The 24-year-old Kalamazoo chemist is one of five Democrats hoping to compete in the primary race for the chance to take on U.S. Rep. Fred Upton, R-St. Joseph, in the November general election.

“I think it screams that there’s been an awakening across the nation and especially Michigan — when we went red in the presidential election — to get up and be a champion for change and not just a passive bystander,” she said of the large candidate field.

Not all candidates who filed for the primary ballot will qualify. Signature validity can be challenged through May 1, and the Board of State Canvassers has until June 8 to certify petitions.

The top of the ticket will likely feature four Republican candidates for governor, three Democrats and two Libertarians. Voters must decide which primary to participate in for the Aug. 7 election and can only choose candidates from a single party.

Retired Xerox executive Bill Cobbs will not appear on the Democratic primary ballot after deciding to skip the filing deadline. But the Farmington Hills resident plans to continue his campaign as a write-in candidate, which he acknowledged will be a “daunting task.”

Cobbs said his campaign gathered more than 17,000 signatures but recently discovered some “irregularities” on petitions circulated by an outside firm. Gubernatorial candidates need at least 15,000 valid signatures to make the ballot. Cobbs declined to name the company he hired for circulation, citing the potential for legal action.

“I’ve never given up on anything in my life,” Cobbs told The Detroit News, explaining why he’ll continue as a write-in candidate. “I think this particular election is a very pivotal one for our state. The voters deserve to have the opportunity to evaluate every candidate on their merits and to make a fundamental decision about the future.”

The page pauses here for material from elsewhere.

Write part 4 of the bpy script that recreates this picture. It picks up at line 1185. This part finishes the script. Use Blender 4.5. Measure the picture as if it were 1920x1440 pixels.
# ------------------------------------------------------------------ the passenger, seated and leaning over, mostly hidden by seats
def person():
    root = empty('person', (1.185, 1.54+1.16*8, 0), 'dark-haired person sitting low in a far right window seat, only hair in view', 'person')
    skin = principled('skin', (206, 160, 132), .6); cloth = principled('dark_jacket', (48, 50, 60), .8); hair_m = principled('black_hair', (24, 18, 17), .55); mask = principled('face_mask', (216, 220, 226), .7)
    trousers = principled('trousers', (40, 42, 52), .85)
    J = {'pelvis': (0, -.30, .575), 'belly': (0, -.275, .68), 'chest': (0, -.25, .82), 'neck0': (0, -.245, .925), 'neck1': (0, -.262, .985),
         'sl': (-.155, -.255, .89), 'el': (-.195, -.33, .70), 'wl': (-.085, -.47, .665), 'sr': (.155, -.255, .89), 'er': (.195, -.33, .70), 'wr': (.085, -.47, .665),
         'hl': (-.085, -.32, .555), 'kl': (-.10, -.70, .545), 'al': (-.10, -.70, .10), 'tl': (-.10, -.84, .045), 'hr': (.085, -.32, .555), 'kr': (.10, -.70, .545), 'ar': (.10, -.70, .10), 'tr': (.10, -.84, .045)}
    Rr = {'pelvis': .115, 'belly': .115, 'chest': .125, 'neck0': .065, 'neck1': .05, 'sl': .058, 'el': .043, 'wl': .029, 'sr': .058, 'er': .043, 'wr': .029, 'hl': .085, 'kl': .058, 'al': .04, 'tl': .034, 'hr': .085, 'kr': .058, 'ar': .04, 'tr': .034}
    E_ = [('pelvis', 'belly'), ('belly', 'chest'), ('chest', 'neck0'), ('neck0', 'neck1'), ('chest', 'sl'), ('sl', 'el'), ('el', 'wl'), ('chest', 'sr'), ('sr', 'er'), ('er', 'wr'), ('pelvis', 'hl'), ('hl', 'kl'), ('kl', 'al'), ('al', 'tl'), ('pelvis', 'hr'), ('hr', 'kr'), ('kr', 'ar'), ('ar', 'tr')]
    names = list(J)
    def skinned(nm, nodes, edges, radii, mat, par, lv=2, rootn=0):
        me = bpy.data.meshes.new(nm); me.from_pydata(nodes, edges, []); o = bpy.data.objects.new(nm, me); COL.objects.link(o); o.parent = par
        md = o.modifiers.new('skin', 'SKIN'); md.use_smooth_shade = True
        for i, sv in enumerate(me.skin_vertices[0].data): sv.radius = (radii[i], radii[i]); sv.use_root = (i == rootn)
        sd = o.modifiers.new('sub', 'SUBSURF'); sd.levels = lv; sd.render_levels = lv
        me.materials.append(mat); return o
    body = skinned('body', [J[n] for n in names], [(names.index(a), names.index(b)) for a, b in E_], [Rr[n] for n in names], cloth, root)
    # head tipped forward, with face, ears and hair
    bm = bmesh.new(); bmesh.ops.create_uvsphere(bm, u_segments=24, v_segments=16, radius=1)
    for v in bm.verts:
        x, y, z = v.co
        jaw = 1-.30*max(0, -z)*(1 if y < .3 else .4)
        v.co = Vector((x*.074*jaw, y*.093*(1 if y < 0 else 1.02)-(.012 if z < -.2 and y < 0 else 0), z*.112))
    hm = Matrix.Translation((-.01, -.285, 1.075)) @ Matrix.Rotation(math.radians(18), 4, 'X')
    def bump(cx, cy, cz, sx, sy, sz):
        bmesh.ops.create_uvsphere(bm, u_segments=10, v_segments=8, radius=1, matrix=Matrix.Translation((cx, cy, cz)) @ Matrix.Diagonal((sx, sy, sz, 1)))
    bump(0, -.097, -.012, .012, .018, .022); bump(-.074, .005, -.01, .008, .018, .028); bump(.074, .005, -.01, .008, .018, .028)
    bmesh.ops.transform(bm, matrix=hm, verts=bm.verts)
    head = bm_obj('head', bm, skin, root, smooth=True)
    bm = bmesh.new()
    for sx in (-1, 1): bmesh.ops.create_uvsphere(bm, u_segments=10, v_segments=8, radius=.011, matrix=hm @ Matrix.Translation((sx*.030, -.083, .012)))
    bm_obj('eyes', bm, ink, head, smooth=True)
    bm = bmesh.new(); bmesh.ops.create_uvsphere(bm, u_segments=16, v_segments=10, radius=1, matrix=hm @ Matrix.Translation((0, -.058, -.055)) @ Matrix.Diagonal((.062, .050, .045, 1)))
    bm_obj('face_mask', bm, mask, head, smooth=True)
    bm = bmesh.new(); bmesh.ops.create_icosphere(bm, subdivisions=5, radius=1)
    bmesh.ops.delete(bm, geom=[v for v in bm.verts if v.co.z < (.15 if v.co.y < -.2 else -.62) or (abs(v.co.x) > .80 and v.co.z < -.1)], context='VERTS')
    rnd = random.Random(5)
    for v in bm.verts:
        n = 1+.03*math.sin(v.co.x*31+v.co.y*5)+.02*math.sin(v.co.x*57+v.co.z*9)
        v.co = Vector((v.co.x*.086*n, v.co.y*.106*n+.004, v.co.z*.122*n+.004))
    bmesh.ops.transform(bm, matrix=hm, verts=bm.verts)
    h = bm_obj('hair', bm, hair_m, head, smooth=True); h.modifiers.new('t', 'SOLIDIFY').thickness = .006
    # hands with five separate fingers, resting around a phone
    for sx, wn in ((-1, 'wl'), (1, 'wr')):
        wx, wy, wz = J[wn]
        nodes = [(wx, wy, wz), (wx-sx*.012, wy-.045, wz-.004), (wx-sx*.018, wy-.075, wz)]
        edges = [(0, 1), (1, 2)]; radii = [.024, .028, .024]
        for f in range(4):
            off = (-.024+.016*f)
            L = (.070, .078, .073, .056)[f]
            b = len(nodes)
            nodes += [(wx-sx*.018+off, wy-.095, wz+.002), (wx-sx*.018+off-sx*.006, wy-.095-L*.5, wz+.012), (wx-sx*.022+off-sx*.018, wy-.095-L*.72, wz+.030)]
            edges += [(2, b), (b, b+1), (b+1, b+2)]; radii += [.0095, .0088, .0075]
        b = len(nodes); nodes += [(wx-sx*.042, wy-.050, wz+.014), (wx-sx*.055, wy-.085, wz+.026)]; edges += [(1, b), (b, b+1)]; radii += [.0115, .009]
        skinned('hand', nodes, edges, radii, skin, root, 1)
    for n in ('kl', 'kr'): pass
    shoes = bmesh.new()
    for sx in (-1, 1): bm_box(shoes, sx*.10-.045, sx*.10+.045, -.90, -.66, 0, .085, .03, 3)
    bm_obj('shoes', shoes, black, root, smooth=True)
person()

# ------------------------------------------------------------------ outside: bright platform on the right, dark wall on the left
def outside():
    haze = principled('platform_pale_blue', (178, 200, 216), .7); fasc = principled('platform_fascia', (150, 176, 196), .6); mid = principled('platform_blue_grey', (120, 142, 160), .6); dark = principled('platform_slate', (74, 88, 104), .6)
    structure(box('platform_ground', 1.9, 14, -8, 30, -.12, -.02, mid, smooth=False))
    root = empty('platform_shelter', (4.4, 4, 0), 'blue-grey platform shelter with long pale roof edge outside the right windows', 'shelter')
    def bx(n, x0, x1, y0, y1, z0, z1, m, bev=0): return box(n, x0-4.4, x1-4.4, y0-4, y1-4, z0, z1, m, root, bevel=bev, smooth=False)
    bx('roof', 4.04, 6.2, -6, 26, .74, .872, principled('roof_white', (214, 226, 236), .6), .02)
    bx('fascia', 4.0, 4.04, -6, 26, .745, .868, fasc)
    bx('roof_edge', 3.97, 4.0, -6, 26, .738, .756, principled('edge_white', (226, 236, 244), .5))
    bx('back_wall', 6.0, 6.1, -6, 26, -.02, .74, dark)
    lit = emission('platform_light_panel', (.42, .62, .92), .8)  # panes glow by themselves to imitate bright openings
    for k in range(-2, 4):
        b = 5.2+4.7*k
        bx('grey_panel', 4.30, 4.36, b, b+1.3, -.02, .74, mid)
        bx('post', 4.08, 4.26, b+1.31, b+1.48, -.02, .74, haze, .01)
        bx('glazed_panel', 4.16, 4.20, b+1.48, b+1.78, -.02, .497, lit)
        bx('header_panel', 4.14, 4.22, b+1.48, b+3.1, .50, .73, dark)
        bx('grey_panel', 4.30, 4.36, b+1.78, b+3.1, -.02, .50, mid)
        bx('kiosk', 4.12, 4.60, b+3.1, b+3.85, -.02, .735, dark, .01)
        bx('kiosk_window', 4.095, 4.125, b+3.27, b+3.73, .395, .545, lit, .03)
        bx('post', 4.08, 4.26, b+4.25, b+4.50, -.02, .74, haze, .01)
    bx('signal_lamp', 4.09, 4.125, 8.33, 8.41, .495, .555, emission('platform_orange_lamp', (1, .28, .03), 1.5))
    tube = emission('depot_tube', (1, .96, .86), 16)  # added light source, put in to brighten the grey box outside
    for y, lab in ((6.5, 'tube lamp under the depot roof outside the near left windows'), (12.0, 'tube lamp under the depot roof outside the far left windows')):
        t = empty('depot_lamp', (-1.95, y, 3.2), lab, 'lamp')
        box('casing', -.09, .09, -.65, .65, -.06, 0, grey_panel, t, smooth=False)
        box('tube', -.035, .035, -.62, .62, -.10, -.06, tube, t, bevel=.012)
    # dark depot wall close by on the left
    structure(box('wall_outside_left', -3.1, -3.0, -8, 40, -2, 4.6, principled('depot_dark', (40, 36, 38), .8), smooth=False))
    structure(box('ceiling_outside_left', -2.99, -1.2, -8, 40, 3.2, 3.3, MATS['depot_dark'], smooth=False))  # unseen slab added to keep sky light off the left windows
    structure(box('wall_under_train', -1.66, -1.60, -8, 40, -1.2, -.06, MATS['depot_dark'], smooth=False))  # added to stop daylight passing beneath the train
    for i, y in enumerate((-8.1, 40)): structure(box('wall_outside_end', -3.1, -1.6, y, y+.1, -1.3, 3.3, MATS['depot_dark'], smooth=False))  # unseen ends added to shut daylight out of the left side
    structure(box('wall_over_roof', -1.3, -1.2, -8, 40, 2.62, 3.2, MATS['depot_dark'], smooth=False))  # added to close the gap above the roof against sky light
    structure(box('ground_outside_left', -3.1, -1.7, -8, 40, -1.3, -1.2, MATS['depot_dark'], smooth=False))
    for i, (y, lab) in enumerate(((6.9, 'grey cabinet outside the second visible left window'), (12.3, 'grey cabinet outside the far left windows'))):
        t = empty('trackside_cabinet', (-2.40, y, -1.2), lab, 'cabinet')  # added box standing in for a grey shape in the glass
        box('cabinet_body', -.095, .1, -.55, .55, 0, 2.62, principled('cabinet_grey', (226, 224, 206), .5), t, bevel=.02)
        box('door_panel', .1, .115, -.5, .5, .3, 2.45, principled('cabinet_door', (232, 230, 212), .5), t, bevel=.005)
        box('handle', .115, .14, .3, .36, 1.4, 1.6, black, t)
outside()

Cobbs’ shortfall makes it a three-way race for the Democratic nomination. Senate Minority Leader Gretchen Whitmer of East Lansing, the early frontrunner, will compete with Ann Arbor entrepreneur Shri Thanedar and former Detroit health director Abdul El-Sayed of Shelby Township.

Four Republican candidates for governor made the filing deadline: Attorney General Bill Schuette of Midland, Lt. Gov. Brian Calley of Portland, state Sen. Patrick Colbeck of Canton Township and obstetrician Jim Hines of Saginaw.

Voters could see especially long August primary ballots in the 13th Congressional District, where 10 candidates filed to replace resigned Detroit Democratic U.S. Rep. John Conyers next term, and the 11th District, where 13 candidates filed to replace retiring Republican Rep. David Trott of Birmingham.

The Democratic field in the 13th includes son John Conyers III and great grandnephew Ian Conyers, along with Detroit City Council President Brenda Jones, state Sen. Coleman Young II, Westland Mayor Bill Wild, former state Reps. Rashida Tlaib and Shanelle Jackson, activist Michael Gilmore and former Conyers staffer Kimberly Hill Knott.

David Dudenhoefer, who chairs the 13th Congressional District Republican Party, will run unopposed in the GOP primary, according to an unofficial listing from the Wayne County clerk’s office. The district includes Detroit and some surrounding suburbs.

Six Republicans filed in the 11th District, which includes southern Oakland and northwestern Wayne counties: Former Congressman Kerry Bentivolio of Milford, state Sen. Mike Kowall of White Lake, state Rep. Klint Kesto of Commerce Township, former state Rep. Rocky Raczkowski of Troy, businesswoman Lena Epstein of Bloomfield Hills and Kristine Bonds of West Bloomfield Township, the daughter of longtime and deceased WXYZ anchor Bill Bonds.

Democrats competing for the open congressional seat include state Rep. Tim Greimel of Auburn Hills, entrepreneur Suneel Gupta of Birmingham, former Detroit immigration director Fayrouz Saad, digital manufacturing executive Haley Stevens of Rochester Hills, attorney Dan Haberman of Birmingham and radio host Nancy Skinner of Birmingham. Leonard Schwartz will run unopposed in the Libertarian primary.

Grand Rapids businessman Bill Gelineau and Redford teacher John Tatar are poised to compete in the Libertarian gubernatorial primary. They are among at least 33 Libertarians running for state or federal office who are expected to appear on primary ballots.

The total field of 991 potential candidates is larger than other recent gubernatorial election years, including 2014 (889), 2010 (969) and 2006 (919).

Johnson, the Libertarian Party’s presidential nominee in 2016, finished a distant third to Trump and Democratic nominee Hillary Clinton, with 3.6 percent of the general election vote. But the 172,136 votes for Johnson narrowly topped the 154,040 threshold to earn Libertarians major-party status and primary ballot placement for 2018.

Four other parties, including the Green Party, are qualified for the general election and can nominate candidates for the November ballot.

Michigan candidates

The number of candidates who filed for for state, federal office and judgeships in Michigan.

2002: 1,001

2004: 711

2006: 919

2008: 848

2010: 969

2012: 762

2014: 889

2016: 703

2018: 991

Note: 2018 figure is unofficial as of 4:43 p.m. Tuesday.